Read the fine print. Some companies will sell you the trees but not the land. Your ownership ends with the completion of the final harvest. Make sure you know exactly what you’re buying. Figure the cost of your investment over time, and how much land you’ll be receiving.

Panama teak investment

Sustainable Teak Production

The key word to modern investment is sustainability. Teak production originated in Asia, primarily in Indonesia, Burma, India, and Thailand. About 28 million hectare of this area is covered by natural teak. Additionally, about 90% of teak plantations worldwide are in Asia.

However, all production of natural teak, except in Burma, has been restrained. Illegal timber poaching is high and there is a constant battle between teak production and land for cattle grazing. In its native soil, teak is plagued by pests that inhibit both growth and quality. Throughout Asia, teak forests are shrinking, with no solid reforestation plans in effect for nurturing renewed growth.

Panama’s Future in Teak

Although teak is able to grow under a variety of soil conditions, its habitat is limited to tropical regions. Typically, it prefers areas with a heavy rain season and accompanying 3-5 month dry season.

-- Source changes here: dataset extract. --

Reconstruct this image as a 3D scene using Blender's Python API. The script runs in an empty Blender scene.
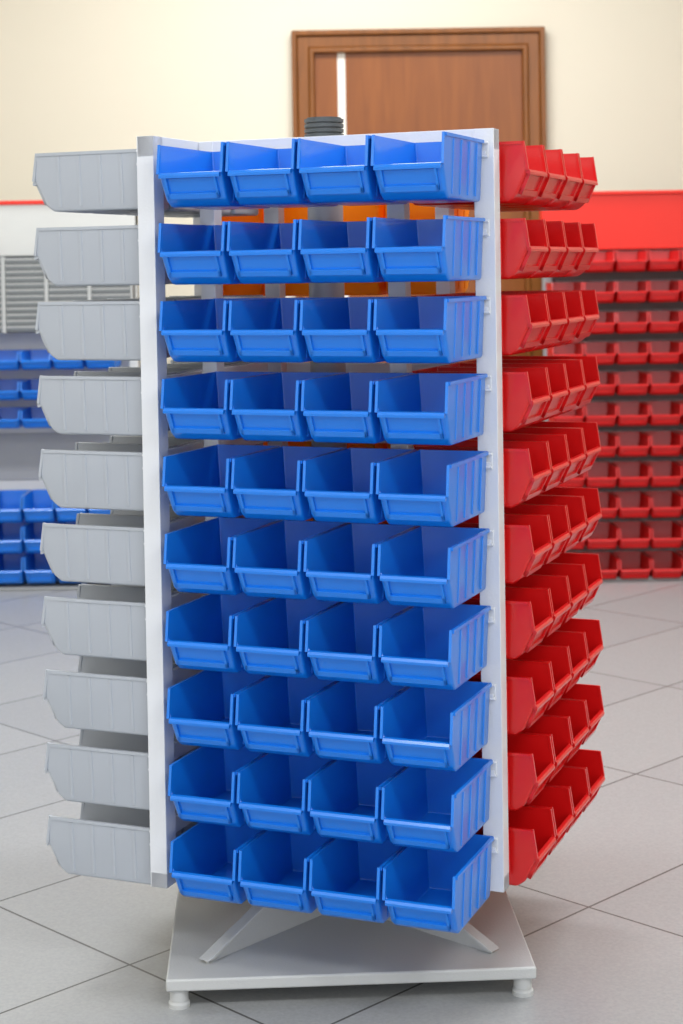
import bpy, bmesh, math
from mathutils import Matrix, Vector
sc=bpy.context.scene
sc.view_settings.view_transform='Standard'
sc.view_settings.exposure=.12
# ---------- helpers ----------
def lin(c):
    c=c/255.
    return c/12.92 if c<=.04045 else ((c+.055)/1.055)**2.4
def rgb(r,g,b): return (lin(r),lin(g),lin(b),1)
def mat(name,col,rough=.4,metal=0,noise=.04,nscale=6,coat=0,bump=0,transl=0):
    m=bpy.data.materials.new(name); m.use_nodes=True
    nt=m.node_tree; b=nt.nodes['Principled BSDF']
    b.inputs['Roughness'].default_value=rough; b.inputs['Metallic'].default_value=metal
    b.inputs['Coat Weight'].default_value=coat; b.inputs['Coat Roughness'].default_value=.12
    tc=nt.nodes.new('ShaderNodeTexCoord'); n=nt.nodes.new('ShaderNodeTexNoise'); n.inputs['Scale'].default_value=nscale
    nt.links.new(tc.outputs['Object'],n.inputs['Vector'])
    mx=nt.nodes.new('ShaderNodeMix'); mx.data_type='RGBA'
    mx.inputs[6].default_value=tuple(c*(1-noise) for c in col[:3])+(1,)
    mx.inputs[7].default_value=tuple(min(1,c*(1+noise)) for c in col[:3])+(1,)
    nt.links.new(n.outputs['Fac'],mx.inputs[0]); nt.links.new(mx.outputs[2],b.inputs['Base Color'])
    if bump:
        bp=nt.nodes.new('ShaderNodeBump'); bp.inputs['Strength'].default_value=bump; bp.inputs['Distance'].default_value=.002
        n2=nt.nodes.new('ShaderNodeTexNoise'); n2.inputs['Scale'].default_value=300
        nt.links.new(tc.outputs['Object'],n2.inputs['Vector'])
        nt.links.new(n2.outputs['Fac'],bp.inputs['Height']); nt.links.new(bp.outputs['Normal'],b.inputs['Normal'])
    if transl:
        tr=nt.nodes.new('ShaderNodeBsdfTranslucent'); ms=nt.nodes.new('ShaderNodeMixShader'); ms.inputs[0].default_value=transl
        nt.links.new(mx.outputs[2],tr.inputs['Color'])
        nt.links.new(b.outputs[0],ms.inputs[1]); nt.links.new(tr.outputs[0],ms.inputs[2])
        nt.links.new(ms.outputs[0],nt.nodes['Material Output'].inputs['Surface'])
    return m
def box(bm,x0,x1,y0,y1,z0,z1,M=None,mi=0):
    vs=[Vector((x,y,z)) for z in (z0,z1) for y in (y0,y1) for x in (x0,x1)]
    if M is not None: vs=[M@v for v in vs]
    v=[bm.verts.new(c) for c in vs]
    for f in ((0,2,3,1),(4,5,7,6),(0,1,5,4),(2,6,7,3),(0,4,6,2),(1,3,7,5)):
        F=bm.faces.new([v[i] for i in f]); F.material_index=mi
def cyl(bm,r1,r2,z0,z1,seg=32,cx=0,cy=0,mi=0):
    a=[];b=[]
    for i in range(seg):
        t=2*math.pi*i/seg
        a.append(bm.verts.new((cx+r1*math.cos(t),cy+r1*math.sin(t),z0)))
        b.append(bm.verts.new((cx+r2*math.cos(t),cy+r2*math.sin(t),z1)))
    for i in range(seg):
        j=(i+1)%seg; F=bm.faces.new((a[i],a[j],b[j],b[i])); F.material_index=mi
    F=bm.faces.new(a[::-1]);F.material_index=mi
    F=bm.faces.new(b);F.material_index=mi
def prism(bm,pts,axis_w,M=None,mi=0):
    w=axis_w/2
    A=[Vector((x,-w,z)) for x,z in pts]; B=[Vector((x,w,z)) for x,z in pts]
    if M is not None: A=[M@a for a in A]; B=[M@b for b in B]
    a=[bm.verts.new(v) for v in A]; b=[bm.verts.new(v) for v in B]
    n=len(pts)
    fs=[bm.faces.new(a),bm.faces.new(b[::-1])]+[bm.faces.new((a[i],b[i],b[(i+1)%n],a[(i+1)%n])) for i in range(n)]
    for f in fs: f.material_index=mi
def finish(bm,name,mats,smooth=True,bevel=0,parent=None,loc=None,rotz=0,ang=35):
    bmesh.ops.recalc_face_normals(bm,faces=bm.faces)
    me=bpy.data.meshes.new(name); bm.to_mesh(me); bm.free()
    if smooth:
        for p in me.polygons: p.use_smooth=True
        me.set_sharp_from_angle(angle=math.radians(ang))
    for m in mats: me.materials.append(m)
    o=bpy.data.objects.new(name,me); sc.collection.objects.link(o)
    if loc: o.location=loc
    o.rotation_euler[2]=rotz
    if parent: o.parent=parent
    if bevel:
        b=o.modifiers.new('bev','BEVEL'); b.width=bevel; b.segments=2; b.limit_method='ANGLE'; b.angle_limit=math.radians(40)
    return o
# ---------- materials ----------
M_blue=mat('blue_plastic',rgb(16,120,224),.3,coat=.3)
M_red=mat('red_plastic',rgb(210,14,16),.3,coat=.3)
M_grayp=mat('gray_plastic',rgb(172,178,188),.38,coat=.1)
M_orange=mat('orange_plastic',rgb(255,176,20),.35,transl=.45)
M_white=mat('white_powder_coat',rgb(222,225,231),.4,bump=.15)
M_base=mat('base_powder_coat',rgb(190,192,193),.42,bump=.2)
M_pole=mat('pole_steel',rgb(165,168,172),.35,metal=.15)
M_dark=mat('dark_cap_plastic',rgb(84,90,94),.45)
M_wall=mat('cream_wall_paint',rgb(226,219,201),.8,noise=.015,nscale=1.2,bump=.2)
M_ceil=mat('ceiling_paint',rgb(240,240,238),.9)
M_redp=mat('red_header_paint',rgb(226,38,20),.4)
M_shelfw=mat('shelf_white',rgb(208,210,209),.5)
M_shelfg=mat('shelf_gray',rgb(160,163,166),.5)
M_shelfd=mat('shelf_mesh_gray',rgb(112,104,106),.5)
M_drawer=mat('drawer_clear_gray',rgb(132,138,142),.25)
M_drawerd=mat('drawer_frame_dark',rgb(86,90,94),.5)
M_drawerl=mat('drawer_label_strip',rgb(186,189,190),.5)
M_slit=mat('door_gap_painted_light',rgb(245,242,232),.7)  # pale colour stands in for light showing through the ajar door
M_wood=bpy.data.materials.new('varnished_wood'); M_wood.use_nodes=True
def woodnodes(m,c1,c2):
    nt=m.node_tree;b=nt.nodes['Principled BSDF'];b.inputs['Roughness'].default_value=.35
    tc=nt.nodes.new('ShaderNodeTexCoord');mp=nt.nodes.new('ShaderNodeMapping');mp.inputs['Scale'].default_value=(14,14,1.2)
    n=nt.nodes.new('ShaderNodeTexNoise');n.inputs['Scale'].default_value=2.5;n.inputs['Detail'].default_value=6;n.inputs['Distortion'].default_value=.6
    cr=nt.nodes.new('ShaderNodeValToRGB');cr.color_ramp.elements[0].position=.3;cr.color_ramp.elements[1].position=.7
    cr.color_ramp.elements[0].color=c1;cr.color_ramp.elements[1].color=c2
    nt.links.new(tc.outputs['Object'],mp.inputs['Vector']);nt.links.new(mp.outputs['Vector'],n.inputs['Vector'])
    nt.links.new(n.outputs['Fac'],cr.inputs['Fac']);nt.links.new(cr.outputs['Color'],b.inputs['Base Color'])
woodnodes(M_wood,rgb(116,68,22),rgb(144,86,32))
M_wood2=bpy.data.materials.new('door_leaf_wood'); M_wood2.use_nodes=True
woodnodes(M_wood2,rgb(128,70,24),rgb(146,83,31))
# floor tiles
FZ=.009
M_floor=bpy.data.materials.new('gray_floor_tiles'); M_floor.use_nodes=True
nt=M_floor.node_tree;b=nt.nodes['Principled BSDF']
tc=nt.nodes.new('ShaderNodeTexCoord');mp=nt.nodes.new('ShaderNodeMapping')
mp.inputs['Rotation'].default_value=(0,0,-math.radians(45)); mp.inputs['Location'].default_value=(.31+6.6,.22+7.44,0)
br=nt.nodes.new('ShaderNodeTexBrick');br.offset=0;br.squash=1
br.inputs['Scale'].default_value=1;br.inputs['Brick Width'].default_value=.66;br.inputs['Row Height'].default_value=.372
br.inputs['Mortar Size'].default_value=.0022;br.inputs['Mortar Smooth'].default_value=.1
br.inputs['Color1'].default_value=rgb(175,177,178);br.inputs['Color2'].default_value=rgb(169,171,173);br.inputs['Mortar'].default_value=rgb(100,100,100)
no=nt.nodes.new('ShaderNodeTexNoise');no.inputs['Scale'].default_value=180;no.inputs['Detail'].default_value=3
mx=nt.nodes.new('ShaderNodeMix');mx.data_type='RGBA';mx.blend_type='MULTIPLY';mx.inputs[0].default_value=.25
nt.links.new(tc.outputs['Object'],mp.inputs['Vector']);nt.links.new(mp.outputs['Vector'],br.inputs['Vector'])
nt.links.new(tc.outputs['Object'],no.inputs['Vector']);nt.links.new(br.outputs['Color'],mx.inputs[6]);nt.links.new(no.outputs['Fac'],mx.inputs[7])
nt.links.new(mx.outputs[2],b.inputs['Base Color']);b.inputs['Roughness'].default_value=.27
# ---------- bin mesh ----------
D0=.1808; OFF=.006; D=D0-OFF; H=.087; P=.1075; ZL=.0455
def make_bin(mats,name,ribs=True):
    hb,ht=.0470,.0515
    hw=lambda z: hb+(ht-hb)*z/H
    prof=[(0,H),(0,0),(-.83*D,0),(-.90*D,.009),(-D,ZL),(-.965*D,H)]
    bm=bmesh.new()
    L=[bm.verts.new((-hw(z),y,z)) for y,z in prof]; R=[bm.verts.new((hw(z),y,z)) for y,z in prof]
    bm.faces.new(L); bm.faces.new(R[::-1])
    for i in range(0,4): bm.faces.new((L[i],L[i+1],R[i+1],R[i]))
    bmesh.ops.recalc_face_normals(bm,faces=bm.faces)
    ed=[e for e in bm.edges if not e.is_boundary]
    bmesh.ops.bevel(bm,geom=ed,offset=.0045,segments=3,profile=.5,affect='EDGES',clamp_overlap=True)
    bmesh.ops.recalc_face_normals(bm,faces=bm.faces)
    low=min(bm.faces,key=lambda f:f.calc_center_median().z)
    if low.normal.z>0: bmesh.ops.reverse_faces(bm,faces=bm.faces)
    bmesh.ops.solidify(bm,geom=bm.faces[:],thickness=.0022)
    for s in (-1,1):
        x0,x1=sorted((s*(ht-.0025),s*(ht+.0016)))
        box(bm,x0,x1,-.965*D,0,H-.0045,H)
    box(bm,-ht,ht,-.0005,.002,H-.004,H+.0005)
    for s in (-1,1):
        dy,dz=(-.965*D+D),(H-ZL)
        ln=math.hypot(dy,dz); ang=math.atan2(dz,dy)
        Mx=Matrix.Translation((0,-D,ZL))@Matrix.Rotation(ang,4,'X')
        x0,x1=sorted((s*(hw(.05)-.0022),s*(hw(.06)+.0012)))
        box(bm,x0,x1,0,ln,-.0012,.0030,Mx)
    zz=ZL-.042
    prism(bm,[(-D-.0040,zz+.036),(-D-.0046,zz+.0395),(-D-.0026,zz+.0430),(-D+.0022,zz+.0440),(-D+.0040,zz+.0420),(-D+.0030,zz+.038)],2*hw(.04)-.004,Matrix(((0,1,0,0),(1,0,0,0),(0,0,1,0),(0,0,0,1))))
    y1,z1,y2,z2=-.90*D,.009,-D,ZL
    ln=math.hypot(y2-y1,z2-z1)
    up=Vector((0,y2-y1,z2-z1)).normalized(); out=Vector((0,-up.z,up.y))
    if out.y>0: out=-out
    Mx=Matrix(((1,0,0,0),(0,up.y,out.y,y1),(0,up.z,out.z,z1),(0,0,0,1)))
    box(bm,-.037,.037,ln*.16,ln*.84,-.0005,.0012,Mx)
    box(bm,-.040,.040,ln*.10,ln*.30,-.0005,.0048,Mx)
    for s in (-1,1):
        x0,x1=sorted((s*.0365,s*.040)); box(bm,x0,x1,ln*.10,ln*.9,-.0005,.0048,Mx)
    if ribs:
        for s in (-1,1):
            for fy in (.16,.36,.56,.76):
                z0,z1_=.007,H-.006
                a0,a1=hw(z0),hw(z1_)
                vs=[]
                for (z,a) in ((z0,a0),(z1_,a1)):
                    for dyy,dx in ((-.0035,-.0008),(-.0018,.0014),(.0018,.0014),(.0035,-.0008)):
                        vs.append(bm.verts.new((s*(a+dx),-fy*D+dyy,z)))
                for i in range(3): bm.faces.new((vs[i],vs[i+1],vs[i+5],vs[i+4]))
                bm.faces.new(vs[0:4]); bm.faces.new(vs[4:8][::-1])
    for s in (-1,1):
        box(bm,s*.028-.008,s*.028+.008,-.001,.0055,H-.020,H-.004)
    bmesh.ops.recalc_face_normals(bm,faces=bm.faces)
    me=bpy.data.meshes.new(name); bm.to_mesh(me); bm.free()
    for p in me.polygons: p.use_smooth=True
    me.set_sharp_from_angle(angle=math.radians(35))
    return me
BIN=make_bin([], 'bin_proto')
def bins(name,material,mats,loc=(0,0,0),rotz=0,parent=None):
    bm=bmesh.new()
    for M in mats:
        t=BIN.copy(); t.transform(M); bm.from_mesh(t); bpy.data.meshes.remove(t)
    me=bpy.data.meshes.new(name); bm.to_mesh(me); bm.free(); me.materials.append(material)
    for p in me.polygons: p.use_smooth=True
    me.set_sharp_from_angle(angle=math.radians(35))
    o=bpy.data.objects.new(name,me); sc.collection.objects.link(o); o.location=loc; o.rotation_euler[2]=rotz
    if parent: o.parent=parent
    return o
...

Panama’s climate is favorable to teak, and is relatively free from insects that harm teak production. As teak production in Asia wanes, the attention of investors shifts to Central America and its own teak-producing countries.

The uses for teak are numerous. Its natural oils help to keep it from warping, and eliminates the need for protective coating. This unique trait also gives it a great deal of desirability for boat decks and for outdoor furniture.

The demand for the strong, durable wood is expected to reach 135 million cubic meters by 2050. Without vigorous teak cultivation, there will be a deficit.

Responsible Harvesting

Teak plantations are the responsible use of renewable resource management. Teak is one of the only plantation species that is resistant to termites and fungi. Trees are grown and harvested according to rotation. In this manner, they are allowed to reach full maturity, delivering a quality product while maintaining a healthy environment.

Invested Residency

Law 24 was designed to allow a smooth transition into Panama citizenship while partaking in a program with positive future impact. The world cannot afford the continued dwindling away of forests that provide us with an oxygen rich atmosphere, shelters wildlife, prevents erosion, and generously gives us the products we use in our daily lives.

By investing in teak, you are investing in a quality wood with uses ranging from decorative to practical purposes, such as ship decks, door frames, and furniture. You are investing in a product that analysts predict will not be able to meet the demands of supply by 2050 if Asian production continues its downward trend. You are investing in the greatest favor you can do for your community; you are contributing to the greening of Earth.